I would like to thank bird number one for their assistance in making the blue expanses of the sky/mountains look like some sort of whale/creature/thing. My personal head canon is that both birds are the same bird, but in case I am wrong about that, I would also like to thank bird number two for their excellent assistance as well. Way to go birds!  


Some say that the krakens won’t eat you if you manage to keep them properly entertained. Others don’t say anything at all. Presumably because they’ve been eaten by the krakens. However, some others disagree and say that it is more likely that they are simply on vacation or have taken a vow of silence to appease the tallest waves. On the other hand, and no, I have no idea whose hand we are talking about at this point, maybe they took a vow of silence, went on a vacation, and got eaten by the krakens. They say you can’t do it all, but who are they anyway, and did they get eaten by the krakens? I say yes.

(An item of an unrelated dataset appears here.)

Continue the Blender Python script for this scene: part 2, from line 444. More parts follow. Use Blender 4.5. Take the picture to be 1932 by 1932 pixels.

If you put enough random x’s on your map, you can spend all day searching for the buried treasure of pirates and space penguins. You might never get to wherever you thought you were going, but really, was that even the point anyway? I doubt it. Sure grandmother might like chocolate chip cookies, but who is going complain about a chest full of space penguin treasure? Well maybe the space penguin, but that’s more along the lines of, hey stop stealing all my cleverly hidden space treasure chests, and not, but I was really looking forward to the cookies. Look, I’ll be the first to admit that if your grandmother is a space penguin you might have a problem.

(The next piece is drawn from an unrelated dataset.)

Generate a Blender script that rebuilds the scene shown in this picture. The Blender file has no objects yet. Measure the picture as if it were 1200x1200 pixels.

If you find me, let me know. We can eat cabbages together and reminisce. Maybe about cabbages. Do I even know what cabbages look like? If it started raining cats and cabbages, maybe we should have invested in sturdier umbrellas. These ones are inverted in the wind and don’t even carry us off into wherever Mary Poppins comes from. A curse on all broken umbrellas and the broken things they can’t protect quite adequately from the heavy rains. Not really? Okay, well at least they taste like cabbages. If they do. I don’t know. Never tasted them. But I say, let it rain cabbages. After all, they say we need the rain. And whoever they are that say this, they probably haven’t ever said that we don’t also need cabbages. I mean, we might? We might need cabbages. For it is often the case that I look up at the sky again, waving my hands in some futile fashion or modern art piece, and say, let it rain cabbages.

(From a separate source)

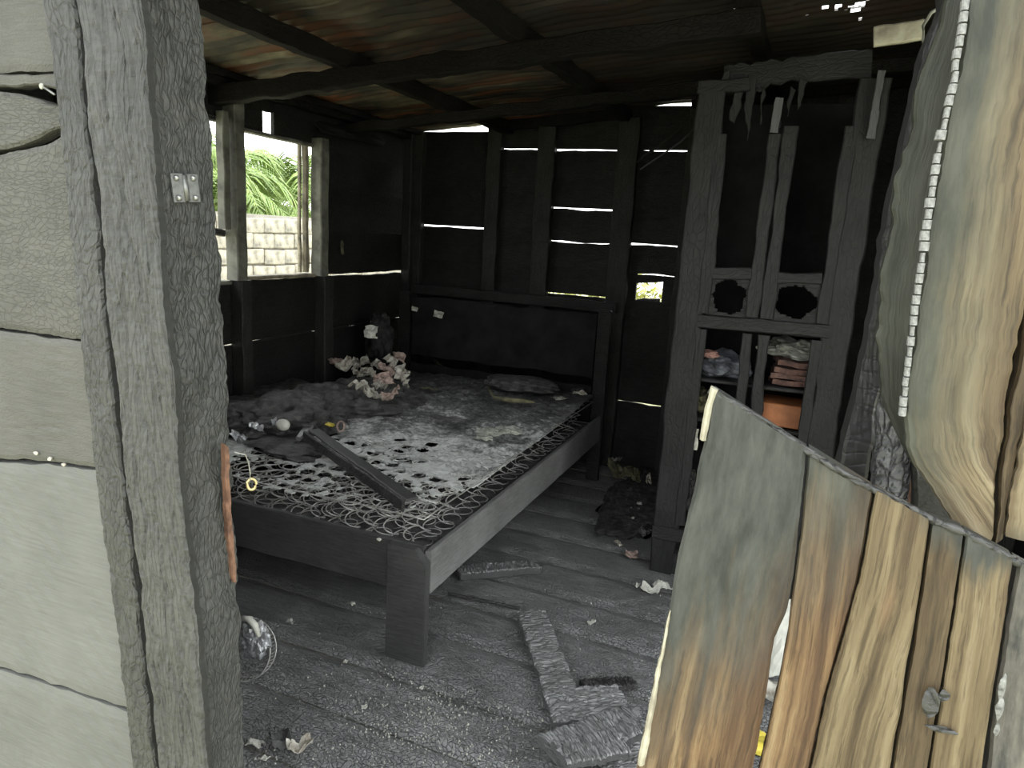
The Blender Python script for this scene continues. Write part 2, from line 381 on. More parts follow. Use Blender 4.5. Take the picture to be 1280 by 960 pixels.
# ------------------------------------------------------------------ ground outside
gm = []
n = 40
vs = [((i/n-.5)*44-4, (j/n-.5)*44+4, -.45+.12*noise.noise(Vector((i*.4, j*.4, 0)))) for i in range(n+1) for j in range(n+1)]
fs = [(i*(n+1)+j, (i+1)*(n+1)+j, (i+1)*(n+1)+j+1, i*(n+1)+j+1) for i in range(n) for j in range(n)]
g = world_mesh('ground', vs, fs, 'earth', None); tag(g, 'pale earth yard around the burnt house', 'ground', kind='structure')

# ------------------------------------------------------------------ floor: wide boards running left to right
fl = root('floor', (-1, 2.7, 0), kind='structure'); tag(fl, 'charred wide floor boards with dark joints', 'floor')
ys = [.9, 1.16, 1.42, 1.66, 1.90, 2.2, 2.46, 2.72, 3.0, 3.28, 3.56, 3.84, 4.12, 4.4, 4.68]
for k, (y0, y1) in enumerate(zip(ys, ys[1:])):
    sk = .06
    splits = [(-2.72, -1.28), (-1.275, .97)] if k in (0, 1, 2) else [(-2.72, .97)]
    for (x0, x1) in splits:
        nx = max(8, int((x1-x0)/.05)); ny = 6; vs, fs = [], []
        z_ = random.uniform(-.004, .003)
        for i in range(nx+1):
            x = x0+(x1-x0)*i/nx
            for j in range(ny+1):
                y = y0+.005+(y1-y0-.010)*j/ny - sk*(x+1.3)/2.4 if y0 > 1 or j > 0 else y0+.0
                y += noise.noise(Vector((x*7, k, j)))*.004
                z = z_+noise.noise(Vector((x*5, y*5, 0)))*.004 + noise.noise(Vector((x*22, y*22, 0)))*.003
                if j in (0, ny): z -= .012
                vs.append((x, y, z))
        m1 = len(vs)
        for i in range(nx+1):
            for j in (0, ny): v = vs[i*(ny+1)+j]; vs.append((v[0], v[1], -.03))
        for i in range(nx):
            for j in range(ny): a = i*(ny+1)+j; fs.append((a, a+ny+1, a+ny+2, a+1))
            a, b_ = i*(ny+1), (i+1)*(ny+1); c, d = m1+2*i, m1+2*i+2
            fs += [(a, c, d, b_), (a+ny, b_+ny, d+1, c+1), (c, c+1, d+1, d)]
        fs.append(tuple(list(range(ny+1))+[m1+1, m1])); e = nx*(ny+1)
        fs.append(tuple(list(reversed(range(e, e+ny+1)))+[m1+2*nx, m1+2*nx+1]))
        world_mesh('floor_board', vs, fs, 'floor', fl, smooth=False)
for y in (1.1, 2.8, 4.5):
    board('joist', (-2.7, y, -.10), (.95, y, -.10), .12, .06, 'beam', (0, 0, 1), fl)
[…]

Can’t decide on what color you dream boat should be? No problem, just get a color changing boat. Satisfaction guaranteed. Disclaimer: Color changing boats may attract sharks, mermaids, and medium sized krakens.


I’d sail towards the shore but I have no sails. I also don’t seem to have and oars or paddles. Also I can’t seem to see the shore. At least I seem to have packed a lunch. I know it might be lunch time because I’m eating lunch. If you come rescue me, I’d be happy to share.


Whenever they ask me nicely to stop climbing up the buildings and running across the rooftops, I can’t hear them because I am too busy climbing buildings and running across the rooftops. Maybe they should join me up here. The view is great. The pigeons are mediocre.


We build our dreams on a forgotten city. 
Placing ourselves on the topmost level 
in order to complete a series 
of thoughts and images. 

The game ends when the tower falls.


Adventure has already called out my name. This is strange because I never mentioned it to adventure. Did you tell adventure what my name was?  If you are going to go around telling people’s names to adventure, maybe teach it to pronounce them right. Anyway I’ve got to go, adventure calls.